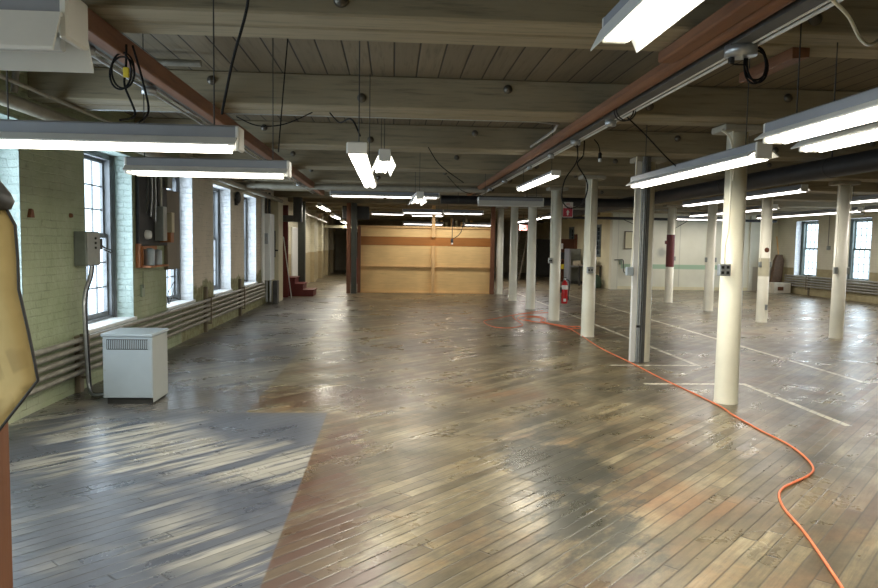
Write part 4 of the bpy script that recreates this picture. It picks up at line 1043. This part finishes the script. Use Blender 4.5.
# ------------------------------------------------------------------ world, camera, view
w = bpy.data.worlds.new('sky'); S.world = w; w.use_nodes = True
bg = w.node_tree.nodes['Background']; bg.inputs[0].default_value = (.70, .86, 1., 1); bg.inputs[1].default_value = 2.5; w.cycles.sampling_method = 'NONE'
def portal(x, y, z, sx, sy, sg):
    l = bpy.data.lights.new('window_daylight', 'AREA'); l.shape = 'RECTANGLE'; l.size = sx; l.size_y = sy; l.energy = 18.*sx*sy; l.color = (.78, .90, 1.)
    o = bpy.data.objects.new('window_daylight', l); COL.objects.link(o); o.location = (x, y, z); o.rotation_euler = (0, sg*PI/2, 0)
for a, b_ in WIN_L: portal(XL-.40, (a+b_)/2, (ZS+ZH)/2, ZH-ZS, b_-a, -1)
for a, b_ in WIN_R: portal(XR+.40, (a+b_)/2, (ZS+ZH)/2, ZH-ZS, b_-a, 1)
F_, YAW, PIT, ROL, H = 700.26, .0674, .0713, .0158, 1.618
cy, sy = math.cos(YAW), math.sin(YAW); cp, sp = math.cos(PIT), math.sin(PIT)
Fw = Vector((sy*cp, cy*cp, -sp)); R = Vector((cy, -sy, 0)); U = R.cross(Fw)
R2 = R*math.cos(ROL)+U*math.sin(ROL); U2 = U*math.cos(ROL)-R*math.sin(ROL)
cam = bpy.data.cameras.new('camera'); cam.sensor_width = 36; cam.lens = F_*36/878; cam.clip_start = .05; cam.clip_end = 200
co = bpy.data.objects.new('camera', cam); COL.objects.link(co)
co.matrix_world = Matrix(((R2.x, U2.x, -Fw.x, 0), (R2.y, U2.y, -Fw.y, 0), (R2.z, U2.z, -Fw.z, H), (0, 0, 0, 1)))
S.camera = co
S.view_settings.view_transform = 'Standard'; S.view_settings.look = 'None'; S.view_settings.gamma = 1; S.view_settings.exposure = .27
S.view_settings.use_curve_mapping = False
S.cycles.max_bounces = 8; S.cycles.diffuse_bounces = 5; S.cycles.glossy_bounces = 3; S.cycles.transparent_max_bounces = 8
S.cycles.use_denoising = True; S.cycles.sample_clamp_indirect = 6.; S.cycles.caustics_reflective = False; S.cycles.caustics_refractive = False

**GIVEN TASK**.
Extract all the data above exactly, excluding every picture.

**SOLUTION**.
Write part 4 of the bpy script that recreates this picture. It picks up at line 1043. This part finishes the script. Use Blender 4.5.
# ------------------------------------------------------------------ world, camera, view
w = bpy.data.worlds.new('sky'); S.world = w; w.use_nodes = True
bg = w.node_tree.nodes['Background']; bg.inputs[0].default_value = (.70, .86, 1., 1); bg.inputs[1].default_value = 2.5; w.cycles.sampling_method = 'NONE'
def portal(x, y, z, sx, sy, sg):
    l = bpy.data.lights.new('window_daylight', 'AREA'); l.shape = 'RECTANGLE'; l.size = sx; l.size_y = sy; l.energy = 18.*sx*sy; l.color = (.78, .90, 1.)
    o = bpy.data.objects.new('window_daylight', l); COL.objects.link(o); o.location = (x, y, z); o.rotation_euler = (0, sg*PI/2, 0)
for a, b_ in WIN_L: portal(XL-.40, (a+b_)/2, (ZS+ZH)/2, ZH-ZS, b_-a, -1)
for a, b_ in WIN_R: portal(XR+.40, (a+b_)/2, (ZS+ZH)/2, ZH-ZS, b_-a, 1)
F_, YAW, PIT, ROL, H = 700.26, .0674, .0713, .0158, 1.618
cy, sy = math.cos(YAW), math.sin(YAW); cp, sp = math.cos(PIT), math.sin(PIT)
Fw = Vector((sy*cp, cy*cp, -sp)); R = Vector((cy, -sy, 0)); U = R.cross(Fw)
R2 = R*math.cos(ROL)+U*math.sin(ROL); U2 = U*math.cos(ROL)-R*math.sin(ROL)
cam = bpy.data.cameras.new('camera'); cam.sensor_width = 36; cam.lens = F_*36/878; cam.clip_start = .05; cam.clip_end = 200
co = bpy.data.objects.new('camera', cam); COL.objects.link(co)
co.matrix_world = Matrix(((R2.x, U2.x, -Fw.x, 0), (R2.y, U2.y, -Fw.y, 0), (R2.z, U2.z, -Fw.z, H), (0, 0, 0, 1)))
S.camera = co
S.view_settings.view_transform = 'Standard'; S.view_settings.look = 'None'; S.view_settings.gamma = 1; S.view_settings.exposure = .27
S.view_settings.use_curve_mapping = False
S.cycles.max_bounces = 8; S.cycles.diffuse_bounces = 5; S.cycles.glossy_bounces = 3; S.cycles.transparent_max_bounces = 8
S.cycles.use_denoising = True; S.cycles.sample_clamp_indirect = 6.; S.cycles.caustics_reflective = False; S.cycles.caustics_refractive = False